Senior People Operations Manager
About the role
Murmuration is looking for a Senior People Operations Manager who is as energized by the operational backbone of a great workplace as they are by the human side of it. Reporting to the Senior Director of People and Talent, this is a high-ownership role that sits at the intersection of HR operations and learning & development.
Responsibilities
- Manage day-to-day HR operations including payroll processing, benefits administration, leave management, and employee lifecycle actions (e.g., onboarding, offboarding, role changes, processing leaves, etc.);
- Serve as the primary point of contact for employee relations matters, navigating sensitive situations with care, consistency, and sound judgment;
- Manage immigration processes for staff, partnering with external counsel as needed;
- Maintain accurate employee files, complete I-9 verifications, and support audits and compliance reporting;
- Maintain and continuously improve HR data systems and reporting, ensuring accuracy, accessibility, and meaningful insights for decision-making;
- Monitor and track changes in employment law, compliance requirements, and HR regulations across all states where Murmuration operates - proactively surfacing implications and driving any necessary updates to policies or practices before they become issues;
- Draft and maintain HR policies that are clear, equitable, and aligned with our values and legal obligations;
- Support employee engagement efforts (e.g., surveys, programming, etc.);
- Identify and close operational gaps - if something is inefficient, unclear, or missing, you spot it and address it;
- Partner with the Diversity, Equity, Inclusion, and Belonging (DEIB) steering committee to help embed equitable practices into people systems, policies, and programs.
Learning & Development
- Design, build, and deliver training for employees and managers, including manager-specific programs that promote inclusive leadership and equitable people practices;
- Create practical tools (e.g., guides, templates, facilitation materials, training curricula) that help managers show up well in their roles;
- Assess learning needs across the organization and develop programming that is targeted, useful, and grounded in real gaps rather than generic content;
- Facilitate training sessions and workshops with confidence in both live and async formats;
- Build and maintain an L&D resource library that managers and staff can access on demand;
- Track the effectiveness of training programs and iterate based on feedback and outcomes.
Requirements
- 7+ years of progressive HR/People Operations experience, with meaningful depth in both HR operations and learning & development;
- Strong working knowledge of employment law and HR compliance, including multi-state experience;
- Demonstrated experience designing and delivering training programs and manager resources, not just administering them;
- Proficiency with HRIS systems, payroll platforms, and HR data reporting, as well as comfort learning new tools quickly;
- Strong analytical and problem-solving skills with the ability to translate data into actionable insights;
- Ability to handle confidential information with discretion and integrity;
- Exceptional organizational skills and attention to detail;
- Strong interpersonal skills with the ability to build relationships and influence at all levels of the organization;
- Experience in a remote, distributed work environment (nice to have).
What we're looking for
You're proactive by default. You don't wait for someone to flag a compliance change or identify a training gap - you're already tracking it, thinking through the implications, and bringing a recommendation. You treat anticipation as part of the job. You're operationally rigorous. Payroll runs on time. Benefits questions get answered accurately. Data is clean. You care about the details because you know the details matter to people's lives.
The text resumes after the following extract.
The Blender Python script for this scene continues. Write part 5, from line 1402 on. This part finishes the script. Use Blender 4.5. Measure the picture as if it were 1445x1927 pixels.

You're a skilled communicator and facilitator. You can write a clear policy draft and facilitate a nuanced manager training in the same week. You adapt your communication style to the audience and the moment. You hold complexity with care. Employee relations situations are rarely simple. You bring good judgment, genuine empathy, and a consistent, equitable lens to difficult conversations and decisions. You build things that last. You're not just executing tasks - you're building systems, resources, and programs that work without you having to touch them every time.